José María Castillo

Porque los cientos de miles de personas, que ha concentrado el papa, no se han reunido para asistir a un espectáculo artístico, deportivo o de cualquier otro tipo que se parezca a eso. La gente que ha ido a ver al papa no ha ido a divertirse. Ha ido a oír mensajes, consignas, mandatos y prohibiciones que no siempre y en todo son precisamente agradables. El papa les ha dicho a sus oyentes, ya fueran jóvenes o mayores, clérigos o laicos, hombres o mujeres, monjas o profesores de universidad, que lo que tienen que hacer en la vida es aceptar y cumplir lo que les enseña y les manda la Iglesia.
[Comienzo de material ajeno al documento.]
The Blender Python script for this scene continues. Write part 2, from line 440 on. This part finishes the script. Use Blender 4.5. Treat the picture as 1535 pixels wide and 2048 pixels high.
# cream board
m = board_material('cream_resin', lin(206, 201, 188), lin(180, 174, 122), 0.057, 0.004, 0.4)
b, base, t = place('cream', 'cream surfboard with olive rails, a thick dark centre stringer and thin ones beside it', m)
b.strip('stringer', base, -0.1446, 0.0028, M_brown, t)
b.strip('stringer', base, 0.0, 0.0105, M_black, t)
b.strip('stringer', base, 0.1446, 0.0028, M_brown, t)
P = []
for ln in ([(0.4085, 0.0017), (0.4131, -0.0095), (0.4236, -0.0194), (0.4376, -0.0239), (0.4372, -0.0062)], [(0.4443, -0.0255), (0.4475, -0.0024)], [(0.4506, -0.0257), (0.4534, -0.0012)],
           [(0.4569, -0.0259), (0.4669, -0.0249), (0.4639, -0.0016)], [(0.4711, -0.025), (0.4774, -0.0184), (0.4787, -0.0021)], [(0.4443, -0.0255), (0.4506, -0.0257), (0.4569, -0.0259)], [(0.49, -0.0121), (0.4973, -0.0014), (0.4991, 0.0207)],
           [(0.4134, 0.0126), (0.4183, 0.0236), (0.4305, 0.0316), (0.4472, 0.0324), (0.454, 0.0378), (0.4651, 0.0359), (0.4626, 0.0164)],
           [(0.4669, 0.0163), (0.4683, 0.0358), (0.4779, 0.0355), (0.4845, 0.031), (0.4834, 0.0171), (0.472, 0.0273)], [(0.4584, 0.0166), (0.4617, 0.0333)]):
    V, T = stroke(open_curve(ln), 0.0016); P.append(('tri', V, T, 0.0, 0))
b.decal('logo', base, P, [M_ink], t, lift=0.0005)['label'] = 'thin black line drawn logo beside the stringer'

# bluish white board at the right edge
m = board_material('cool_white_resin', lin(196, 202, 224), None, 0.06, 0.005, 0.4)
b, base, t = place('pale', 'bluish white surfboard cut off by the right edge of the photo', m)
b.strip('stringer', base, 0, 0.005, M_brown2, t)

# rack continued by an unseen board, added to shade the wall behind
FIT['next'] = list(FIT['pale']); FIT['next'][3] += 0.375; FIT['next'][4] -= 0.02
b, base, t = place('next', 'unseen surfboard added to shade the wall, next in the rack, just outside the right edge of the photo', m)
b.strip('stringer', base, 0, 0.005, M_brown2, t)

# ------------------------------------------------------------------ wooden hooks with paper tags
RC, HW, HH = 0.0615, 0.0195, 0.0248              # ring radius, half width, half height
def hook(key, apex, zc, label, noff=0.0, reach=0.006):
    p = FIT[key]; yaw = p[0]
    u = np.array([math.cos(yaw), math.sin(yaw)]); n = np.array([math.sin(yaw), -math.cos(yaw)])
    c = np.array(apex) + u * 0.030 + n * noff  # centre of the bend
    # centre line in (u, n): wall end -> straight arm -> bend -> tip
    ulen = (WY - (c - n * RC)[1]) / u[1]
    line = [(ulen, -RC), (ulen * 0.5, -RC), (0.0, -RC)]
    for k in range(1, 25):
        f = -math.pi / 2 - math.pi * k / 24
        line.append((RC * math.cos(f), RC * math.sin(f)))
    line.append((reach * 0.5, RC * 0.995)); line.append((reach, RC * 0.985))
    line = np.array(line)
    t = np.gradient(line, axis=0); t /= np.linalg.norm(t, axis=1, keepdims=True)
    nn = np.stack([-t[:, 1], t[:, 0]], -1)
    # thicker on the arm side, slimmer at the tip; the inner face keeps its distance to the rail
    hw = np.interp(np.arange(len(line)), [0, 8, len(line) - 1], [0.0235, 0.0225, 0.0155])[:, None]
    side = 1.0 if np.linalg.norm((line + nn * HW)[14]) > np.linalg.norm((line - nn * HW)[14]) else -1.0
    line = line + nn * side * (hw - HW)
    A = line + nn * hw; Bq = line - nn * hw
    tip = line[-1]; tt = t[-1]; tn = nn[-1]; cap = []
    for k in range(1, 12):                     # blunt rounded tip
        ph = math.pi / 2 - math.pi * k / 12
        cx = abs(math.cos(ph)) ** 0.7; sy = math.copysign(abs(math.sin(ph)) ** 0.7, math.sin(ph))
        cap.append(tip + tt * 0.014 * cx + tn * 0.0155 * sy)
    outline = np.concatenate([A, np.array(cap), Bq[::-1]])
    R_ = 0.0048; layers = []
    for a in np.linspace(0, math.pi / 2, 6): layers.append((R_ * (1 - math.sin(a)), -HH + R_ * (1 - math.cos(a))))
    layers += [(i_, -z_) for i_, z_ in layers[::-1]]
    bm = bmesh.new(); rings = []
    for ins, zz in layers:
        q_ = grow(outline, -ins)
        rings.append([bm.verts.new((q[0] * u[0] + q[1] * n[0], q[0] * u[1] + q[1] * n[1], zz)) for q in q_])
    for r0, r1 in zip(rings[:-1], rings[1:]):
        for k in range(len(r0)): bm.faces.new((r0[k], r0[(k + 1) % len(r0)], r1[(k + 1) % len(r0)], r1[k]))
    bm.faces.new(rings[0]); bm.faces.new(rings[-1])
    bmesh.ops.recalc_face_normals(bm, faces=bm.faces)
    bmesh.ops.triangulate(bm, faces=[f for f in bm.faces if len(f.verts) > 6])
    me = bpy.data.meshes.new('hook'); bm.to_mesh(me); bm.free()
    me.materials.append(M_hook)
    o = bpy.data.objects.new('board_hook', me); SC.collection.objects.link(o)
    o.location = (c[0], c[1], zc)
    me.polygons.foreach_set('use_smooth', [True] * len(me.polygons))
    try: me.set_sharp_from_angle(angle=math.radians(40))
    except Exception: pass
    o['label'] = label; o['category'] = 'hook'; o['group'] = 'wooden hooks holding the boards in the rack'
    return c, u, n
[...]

Y bien sabemos que lo que enseña la Iglesia es, a veces, difícil de entender. Y lo que manda la Iglesia no siempre es fácil de observar o de cumplirlo a rajatabla. Lo que ha dicho el papa, si se toma en serio, si se acepta de buen gusto, si se acoge con cariño y se aplaude con entusiasmo, supone un fenómeno de amor masivo y entusiasta que no resulta fácil de explicar, al menos a primera vista. A no ser que estemos hablando de un imponente espectáculo de hipocresía colectiva o de una impresionante representación teatral en la que nadie ha tomado en serio el papel que parecía estar representando.